Понятно, что все это может относиться и не к стране, а к школе, к полку, к большой семье, к сословию. Может относиться к тому, что выше естественной любви: к Церкви, к одной конфессии, к монашескому ордену. Это страшно, и об этом надо бы написать другую книгу. Сейчас скажу, что Церковь, Небесное Сообщество, неизбежно оказывается и сообществом земным. Наша естественная и невинная привязанность к земному сообществу может счесть себя любовью к Сообществу Небесному и оправдать самые гнусные действия. Я не собираюсь писать об этом, но именно христианин должен написать, сколько неповторимо своего внесло христианство в сокровищницу жестокости и подлости. Мир не услышит нас, пока мы не откажемся всенародно от большой части нашего прошлого. С какой стати ему слушать, когда мы именем Христа то и дело служили Молоху?21

Вы удивитесь, что я ничего не сказал о любви к животным. О ней я скажу в следующей главе. Личность животное или не личность, когда мы любим, оно представляется нам личностью. Поэтому к животным относится то, о чем мы будем сейчас говорить.

III. ПРИВЯЗАННОСТЬ

Я начну с самой смиренной и самой распространенной любви, меньше всего отличающей нас от животных. Предупреждаю сразу, что это не упрек. Наши человеческие черты не лучше и не хуже от того, что мы разделяем их с животными. Когда мы обзываем человека животным, мы не хотим сказать, что у него много таких черт - у всех их много; речь идет о том, что он проявил только эти свойства там, где нужны были чисто человеческие. Словом же "зверский" мы называем поступки, до которых никакому зверю не додуматься.

Итак, я буду говорить о самой, простой любви. Греки называли ее "storge"; я назову привязанностью. В моем греческом словаре "storge" определяется как "привязанность, главным образом - родителей к детям", но слово это означает и привязанность детей к родителям. Любовь между детьми и родителями - первоначальная, основная форма этой любви. Чтобы представить ее себе, вообразите мать с младенцем, кошку в полной котят корзине, писк, лепетанье, тесноту, теплый запах молока.

Образ этот хорош тем, что сразу вводит нас в центр парадокса. Дети любят мать любовью-нуждой, но и материнская любовь - нужда, мать в ней нуждается. Если она не родит, она умрет, если не покормит - заболеет. Ее любовь - нужда, но нуждается она в том, чтобы в ней нуждались. К этому мы еще вернемся.

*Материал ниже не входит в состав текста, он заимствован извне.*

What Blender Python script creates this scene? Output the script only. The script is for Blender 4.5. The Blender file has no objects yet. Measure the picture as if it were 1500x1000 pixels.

И у животных, и у нас привязанность выходит далеко за пределы семьи. Тепло и уютно бывает не только с детьми и не только с родителями. Такая любовь - самая неприхотливая. Есть женщины, у которых и быть не может поклонников; есть мужчины, у которых и быть не может друзей. Но мало на свете людей, к которым никто не привязан. Привязанность не требует сходства. Я видел, как не только мать, но и братья любили полного идиота. Привязанность не знает различий пола, возраста, класса. Она связывает молодого ученого и старую няню, живущих в совершенно разных мирах. Более того, привязанность не признает границ биологического вида. Она связывает человека и животное, и двух разных животных, скажем, кошку и собаку, и даже (это видел Гилберт Уайт) курицу и лошадь.

Такую любовь хорошо и часто описывали. В "Тристраме Шен-ди" отец и дядя Тоби десяти минут не могут поговорить без спора; но они глубоко привязаны друг к другу. Вспомним Дон Кихота и Санчо Пансу, Пиквика и Уэллера, Дика и Маркизу. Быть может, автор о том и не думал, но четверка из "Ветра в ивах" - Крот, Крыс, Жаб и Барсук - показывает нам, какие разные создания может связать этот род любви.

У привязанности тоже есть условие: предмет ее должен быть "своим", хорошо или давно знакомым. Мы часто знаем, когда именно, какого числа влюбились или обрели друга. Вряд ли можно установить, когда мы привязались к кому-нибудь. Не случайно мы употребляем ласкательно слово "старый", французы - "vieux". Собака лает на незнакомца, не причинившего ей вреда, и радуется знакомому, который ни разу ее не приласкал. Ребенок любит угрюмого садовника и дичится ласковой гостьи. Но садовник непременно должен быть "старый" - ребенок и не вспомнит времен, когда его еще не было.

Я уже говорил, что привязанность смиренна. Она не превозносится. Мы гордимся влюбленностью или дружбой. Привязанности мы нередко стыдимся. Как-то я рассказывал о том, как любят друг друга собака и кошка, а собеседник мой заметил: "Вряд ли собака признается в этом другим псам". У привязанности - простое, неприметное лицо; и те, кто ее вызывает, часто просты и неприметны. Наша любовь к ним не свидетельствует о нашем вкусе или уме. То, что я назвал любовью-оценкой, в привязанность не входит. Чаще всего мы начинаем различать достоинства в милых нам людях, когда их с нами нет. Пока они с нами, мы принимаем их как должное. Для влюбленности - это провал, а здесь ничему не мешает. Привязанность тиха, о ней и говорить неудобно. На своем месте она хороша, вытащить ее на свет опасно. Она облекает, пропитывает нашу жизнь. Она там, где шлепанцы, халат, привычные шутки, сонный кот, жужжание швейной машины, кукла на траве.